Saturday, March 6, 2010

Intervention


Last evening, I came face to face with my wild, out of control teenage nephew, who, by the way, is even worse off than Noah let on.
Neil had changed into his workout clothes. "I'm going to exercise," he told me.
"No," I told him, "you are going to stand right here and listen to me until I tell you to move. Do you understand?"
He smacked his lips and protested as much as he could, but in the end he did what I said.

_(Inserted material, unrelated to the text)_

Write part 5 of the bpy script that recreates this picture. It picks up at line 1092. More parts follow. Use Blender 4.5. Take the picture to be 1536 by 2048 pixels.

"Neil, I got a look at your report card. You're failing! I guess you are failing, if you don't even go to school."
"What are you talking about?"
"Neil, you know DAMNED well what I'm talking about! How are you gonna pass your classes if you blow 'em off?"
"Bassy told ya, didn't he? I knew it!"
"Bassy didn't HAVE to tell me. You forget, I went to that school. You forget, I still have contacts over there. So both you and Bassy can try to lie to me, but you won't get away with it."
"Who you think you are? You ain't my mama."
"You're right, Neil. I'm not your mother. But you can be DAMNED sure I'm not going to let you slide into the depths."
Neil is so bad off that my dad (who, by the way, is worried sick about him) is considering desperate, desperate action. He's considering taking temporary custody of him and straightening him out while he has him. I'm not sure dad is thinking clearly, and I'm not sure he's the one to straighten Neil out. He needs a strict military-style boot camp type thing.
So I put his ass thru a mini boot camp of my own. Since he was getting ready to work out anyway, I worked his ass out till he dropped.